3D scene scripts:
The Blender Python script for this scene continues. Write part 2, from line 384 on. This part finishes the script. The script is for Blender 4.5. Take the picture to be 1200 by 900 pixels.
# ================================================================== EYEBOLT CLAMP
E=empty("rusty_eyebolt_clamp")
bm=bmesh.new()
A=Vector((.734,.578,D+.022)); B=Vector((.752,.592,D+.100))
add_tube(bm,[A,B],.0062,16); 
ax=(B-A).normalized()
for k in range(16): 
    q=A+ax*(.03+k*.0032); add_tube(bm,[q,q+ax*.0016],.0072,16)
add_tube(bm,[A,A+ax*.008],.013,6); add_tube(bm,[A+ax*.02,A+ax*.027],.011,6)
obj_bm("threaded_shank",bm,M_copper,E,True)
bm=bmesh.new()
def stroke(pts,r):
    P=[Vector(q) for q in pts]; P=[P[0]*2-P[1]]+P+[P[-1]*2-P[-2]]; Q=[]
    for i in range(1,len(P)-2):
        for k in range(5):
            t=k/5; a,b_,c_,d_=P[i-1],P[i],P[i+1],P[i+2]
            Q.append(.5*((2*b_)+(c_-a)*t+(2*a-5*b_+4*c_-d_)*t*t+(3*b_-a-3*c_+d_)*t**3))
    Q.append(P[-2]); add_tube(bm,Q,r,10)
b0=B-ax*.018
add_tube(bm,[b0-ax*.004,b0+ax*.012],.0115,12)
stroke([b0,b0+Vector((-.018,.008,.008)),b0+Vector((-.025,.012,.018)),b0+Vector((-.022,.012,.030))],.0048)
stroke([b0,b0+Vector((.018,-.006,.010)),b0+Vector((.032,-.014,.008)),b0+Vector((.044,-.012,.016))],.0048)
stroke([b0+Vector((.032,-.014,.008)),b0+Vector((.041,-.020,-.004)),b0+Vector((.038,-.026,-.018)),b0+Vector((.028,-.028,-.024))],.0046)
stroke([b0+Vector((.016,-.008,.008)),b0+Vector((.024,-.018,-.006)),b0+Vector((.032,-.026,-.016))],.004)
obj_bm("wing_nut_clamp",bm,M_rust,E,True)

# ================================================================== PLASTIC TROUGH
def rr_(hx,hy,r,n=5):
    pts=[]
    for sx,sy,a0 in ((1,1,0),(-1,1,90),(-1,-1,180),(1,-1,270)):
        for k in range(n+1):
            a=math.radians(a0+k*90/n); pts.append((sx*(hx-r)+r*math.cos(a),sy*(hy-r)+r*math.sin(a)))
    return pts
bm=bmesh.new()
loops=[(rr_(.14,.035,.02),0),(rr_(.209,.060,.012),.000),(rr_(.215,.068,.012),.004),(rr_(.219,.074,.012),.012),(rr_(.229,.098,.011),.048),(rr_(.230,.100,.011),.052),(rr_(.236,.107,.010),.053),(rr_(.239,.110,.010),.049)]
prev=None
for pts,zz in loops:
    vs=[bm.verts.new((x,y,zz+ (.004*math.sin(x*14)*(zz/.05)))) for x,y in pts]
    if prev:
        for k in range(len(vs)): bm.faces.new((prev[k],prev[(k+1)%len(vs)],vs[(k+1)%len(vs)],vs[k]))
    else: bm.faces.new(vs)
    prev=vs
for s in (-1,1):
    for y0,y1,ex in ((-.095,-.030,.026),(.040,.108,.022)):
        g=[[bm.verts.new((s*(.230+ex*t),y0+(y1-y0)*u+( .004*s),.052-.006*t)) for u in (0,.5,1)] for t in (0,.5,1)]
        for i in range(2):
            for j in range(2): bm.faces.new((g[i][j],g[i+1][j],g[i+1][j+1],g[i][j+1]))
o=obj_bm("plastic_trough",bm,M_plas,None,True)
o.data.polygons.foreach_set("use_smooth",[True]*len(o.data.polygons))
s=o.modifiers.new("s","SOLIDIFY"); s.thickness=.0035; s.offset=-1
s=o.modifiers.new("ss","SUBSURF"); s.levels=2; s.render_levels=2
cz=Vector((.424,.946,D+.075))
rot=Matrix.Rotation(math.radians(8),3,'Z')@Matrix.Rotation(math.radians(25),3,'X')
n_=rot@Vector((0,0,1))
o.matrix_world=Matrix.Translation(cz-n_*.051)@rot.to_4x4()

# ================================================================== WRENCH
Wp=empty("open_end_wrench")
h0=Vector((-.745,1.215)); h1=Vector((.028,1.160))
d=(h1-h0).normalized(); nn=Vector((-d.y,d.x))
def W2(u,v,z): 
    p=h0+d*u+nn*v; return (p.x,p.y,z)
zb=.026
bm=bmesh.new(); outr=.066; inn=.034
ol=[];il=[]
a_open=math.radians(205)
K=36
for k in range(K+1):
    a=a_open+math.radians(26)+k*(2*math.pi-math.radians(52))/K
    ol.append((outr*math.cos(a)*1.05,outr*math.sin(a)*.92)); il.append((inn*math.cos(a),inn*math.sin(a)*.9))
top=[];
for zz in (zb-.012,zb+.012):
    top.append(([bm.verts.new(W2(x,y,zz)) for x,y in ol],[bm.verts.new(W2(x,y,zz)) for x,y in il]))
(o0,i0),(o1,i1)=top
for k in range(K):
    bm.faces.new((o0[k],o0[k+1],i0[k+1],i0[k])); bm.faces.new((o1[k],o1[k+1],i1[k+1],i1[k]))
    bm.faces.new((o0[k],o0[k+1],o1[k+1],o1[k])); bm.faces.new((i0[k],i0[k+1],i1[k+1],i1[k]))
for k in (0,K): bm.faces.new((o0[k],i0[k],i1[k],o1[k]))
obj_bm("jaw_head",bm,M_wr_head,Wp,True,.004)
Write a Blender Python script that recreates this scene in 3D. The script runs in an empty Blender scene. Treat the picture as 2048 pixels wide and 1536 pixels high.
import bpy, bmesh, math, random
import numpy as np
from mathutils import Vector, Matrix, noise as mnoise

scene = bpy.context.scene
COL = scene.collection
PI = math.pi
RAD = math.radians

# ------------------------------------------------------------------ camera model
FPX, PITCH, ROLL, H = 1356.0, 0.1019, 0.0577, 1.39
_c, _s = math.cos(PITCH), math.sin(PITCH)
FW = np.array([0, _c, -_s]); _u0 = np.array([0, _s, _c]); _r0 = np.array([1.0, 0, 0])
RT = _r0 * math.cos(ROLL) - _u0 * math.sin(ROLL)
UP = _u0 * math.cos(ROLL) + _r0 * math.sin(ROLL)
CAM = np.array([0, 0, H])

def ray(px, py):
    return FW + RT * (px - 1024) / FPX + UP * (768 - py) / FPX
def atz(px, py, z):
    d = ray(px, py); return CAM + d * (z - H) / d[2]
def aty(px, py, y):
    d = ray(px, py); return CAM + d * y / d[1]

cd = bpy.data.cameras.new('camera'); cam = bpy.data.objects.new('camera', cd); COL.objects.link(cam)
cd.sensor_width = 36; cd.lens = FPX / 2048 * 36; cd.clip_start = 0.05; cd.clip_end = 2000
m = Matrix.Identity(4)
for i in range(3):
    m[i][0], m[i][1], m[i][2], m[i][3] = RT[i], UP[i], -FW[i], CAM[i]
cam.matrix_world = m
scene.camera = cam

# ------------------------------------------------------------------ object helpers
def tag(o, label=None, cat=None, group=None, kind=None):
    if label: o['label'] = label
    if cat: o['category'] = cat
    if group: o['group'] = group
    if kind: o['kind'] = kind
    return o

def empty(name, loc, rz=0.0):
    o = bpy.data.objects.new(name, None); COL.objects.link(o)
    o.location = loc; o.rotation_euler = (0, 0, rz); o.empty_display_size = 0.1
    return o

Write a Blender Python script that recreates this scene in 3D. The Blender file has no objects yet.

**WHAT TO PRODUCE:** Repeat every entry word for word.

**REPLY TO THE TASK:**
The Blender Python script for this scene continues. Write part 2, from line 384 on. This part finishes the script. The script is for Blender 4.5. Take the picture to be 1200 by 900 pixels.
# ================================================================== EYEBOLT CLAMP
E=empty("rusty_eyebolt_clamp")
bm=bmesh.new()
A=Vector((.734,.578,D+.022)); B=Vector((.752,.592,D+.100))
add_tube(bm,[A,B],.0062,16); 
ax=(B-A).normalized()
for k in range(16): 
    q=A+ax*(.03+k*.0032); add_tube(bm,[q,q+ax*.0016],.0072,16)
add_tube(bm,[A,A+ax*.008],.013,6); add_tube(bm,[A+ax*.02,A+ax*.027],.011,6)
obj_bm("threaded_shank",bm,M_copper,E,True)
bm=bmesh.new()
def stroke(pts,r):
    P=[Vector(q) for q in pts]; P=[P[0]*2-P[1]]+P+[P[-1]*2-P[-2]]; Q=[]
    for i in range(1,len(P)-2):
        for k in range(5):
            t=k/5; a,b_,c_,d_=P[i-1],P[i],P[i+1],P[i+2]
            Q.append(.5*((2*b_)+(c_-a)*t+(2*a-5*b_+4*c_-d_)*t*t+(3*b_-a-3*c_+d_)*t**3))
    Q.append(P[-2]); add_tube(bm,Q,r,10)
b0=B-ax*.018
add_tube(bm,[b0-ax*.004,b0+ax*.012],.0115,12)
stroke([b0,b0+Vector((-.018,.008,.008)),b0+Vector((-.025,.012,.018)),b0+Vector((-.022,.012,.030))],.0048)
stroke([b0,b0+Vector((.018,-.006,.010)),b0+Vector((.032,-.014,.008)),b0+Vector((.044,-.012,.016))],.0048)
stroke([b0+Vector((.032,-.014,.008)),b0+Vector((.041,-.020,-.004)),b0+Vector((.038,-.026,-.018)),b0+Vector((.028,-.028,-.024))],.0046)
stroke([b0+Vector((.016,-.008,.008)),b0+Vector((.024,-.018,-.006)),b0+Vector((.032,-.026,-.016))],.004)
obj_bm("wing_nut_clamp",bm,M_rust,E,True)

# ================================================================== PLASTIC TROUGH
def rr_(hx,hy,r,n=5):
    pts=[]
    for sx,sy,a0 in ((1,1,0),(-1,1,90),(-1,-1,180),(1,-1,270)):
        for k in range(n+1):
            a=math.radians(a0+k*90/n); pts.append((sx*(hx-r)+r*math.cos(a),sy*(hy-r)+r*math.sin(a)))
    return pts
bm=bmesh.new()
loops=[(rr_(.14,.035,.02),0),(rr_(.209,.060,.012),.000),(rr_(.215,.068,.012),.004),(rr_(.219,.074,.012),.012),(rr_(.229,.098,.011),.048),(rr_(.230,.100,.011),.052),(rr_(.236,.107,.010),.053),(rr_(.239,.110,.010),.049)]
prev=None
for pts,zz in loops:
    vs=[bm.verts.new((x,y,zz+ (.004*math.sin(x*14)*(zz/.05)))) for x,y in pts]
    if prev:
        for k in range(len(vs)): bm.faces.new((prev[k],prev[(k+1)%len(vs)],vs[(k+1)%len(vs)],vs[k]))
    else: bm.faces.new(vs)
    prev=vs
for s in (-1,1):
    for y0,y1,ex in ((-.095,-.030,.026),(.040,.108,.022)):
        g=[[bm.verts.new((s*(.230+ex*t),y0+(y1-y0)*u+( .004*s),.052-.006*t)) for u in (0,.5,1)] for t in (0,.5,1)]
        for i in range(2):
            for j in range(2): bm.faces.new((g[i][j],g[i+1][j],g[i+1][j+1],g[i][j+1]))
o=obj_bm("plastic_trough",bm,M_plas,None,True)
o.data.polygons.foreach_set("use_smooth",[True]*len(o.data.polygons))
s=o.modifiers.new("s","SOLIDIFY"); s.thickness=.0035; s.offset=-1
s=o.modifiers.new("ss","SUBSURF"); s.levels=2; s.render_levels=2
cz=Vector((.424,.946,D+.075))
rot=Matrix.Rotation(math.radians(8),3,'Z')@Matrix.Rotation(math.radians(25),3,'X')
n_=rot@Vector((0,0,1))
o.matrix_world=Matrix.Translation(cz-n_*.051)@rot.to_4x4()

# ================================================================== WRENCH
Wp=empty("open_end_wrench")
h0=Vector((-.745,1.215)); h1=Vector((.028,1.160))
d=(h1-h0).normalized(); nn=Vector((-d.y,d.x))
def W2(u,v,z): 
    p=h0+d*u+nn*v; return (p.x,p.y,z)
zb=.026
bm=bmesh.new(); outr=.066; inn=.034
ol=[];il=[]
a_open=math.radians(205)
K=36
for k in range(K+1):
    a=a_open+math.radians(26)+k*(2*math.pi-math.radians(52))/K
    ol.append((outr*math.cos(a)*1.05,outr*math.sin(a)*.92)); il.append((inn*math.cos(a),inn*math.sin(a)*.9))
top=[];
for zz in (zb-.012,zb+.012):
    top.append(([bm.verts.new(W2(x,y,zz)) for x,y in ol],[bm.verts.new(W2(x,y,zz)) for x,y in il]))
(o0,i0),(o1,i1)=top
for k in range(K):
    bm.faces.new((o0[k],o0[k+1],i0[k+1],i0[k])); bm.faces.new((o1[k],o1[k+1],i1[k+1],i1[k]))
    bm.faces.new((o0[k],o0[k+1],o1[k+1],o1[k])); bm.faces.new((i0[k],i0[k+1],i1[k+1],i1[k]))
for k in (0,K): bm.faces.new((o0[k],i0[k],i1[k],o1[k]))
obj_bm("jaw_head",bm,M_wr_head,Wp,True,.004)
Write a Blender Python script that recreates this scene in 3D. The script runs in an empty Blender scene. Treat the picture as 2048 pixels wide and 1536 pixels high.
import bpy, bmesh, math, random
import numpy as np
from mathutils import Vector, Matrix, noise as mnoise

scene = bpy.context.scene
COL = scene.collection
PI = math.pi
RAD = math.radians

# ------------------------------------------------------------------ camera model
FPX, PITCH, ROLL, H = 1356.0, 0.1019, 0.0577, 1.39
_c, _s = math.cos(PITCH), math.sin(PITCH)
FW = np.array([0, _c, -_s]); _u0 = np.array([0, _s, _c]); _r0 = np.array([1.0, 0, 0])
RT = _r0 * math.cos(ROLL) - _u0 * math.sin(ROLL)
UP = _u0 * math.cos(ROLL) + _r0 * math.sin(ROLL)
CAM = np.array([0, 0, H])

def ray(px, py):
    return FW + RT * (px - 1024) / FPX + UP * (768 - py) / FPX
def atz(px, py, z):
    d = ray(px, py); return CAM + d * (z - H) / d[2]
def aty(px, py, y):
    d = ray(px, py); return CAM + d * y / d[1]

cd = bpy.data.cameras.new('camera'); cam = bpy.data.objects.new('camera', cd); COL.objects.link(cam)
cd.sensor_width = 36; cd.lens = FPX / 2048 * 36; cd.clip_start = 0.05; cd.clip_end = 2000
m = Matrix.Identity(4)
for i in range(3):
    m[i][0], m[i][1], m[i][2], m[i][3] = RT[i], UP[i], -FW[i], CAM[i]
cam.matrix_world = m
scene.camera = cam

# ------------------------------------------------------------------ object helpers
def tag(o, label=None, cat=None, group=None, kind=None):
    if label: o['label'] = label
    if cat: o['category'] = cat
    if group: o['group'] = group
    if kind: o['kind'] = kind
    return o

def empty(name, loc, rz=0.0):
    o = bpy.data.objects.new(name, None); COL.objects.link(o)
    o.location = loc; o.rotation_euler = (0, 0, rz); o.empty_display_size = 0.1
    return o

Write a Blender Python script that recreates this scene in 3D. The Blender file has no objects yet.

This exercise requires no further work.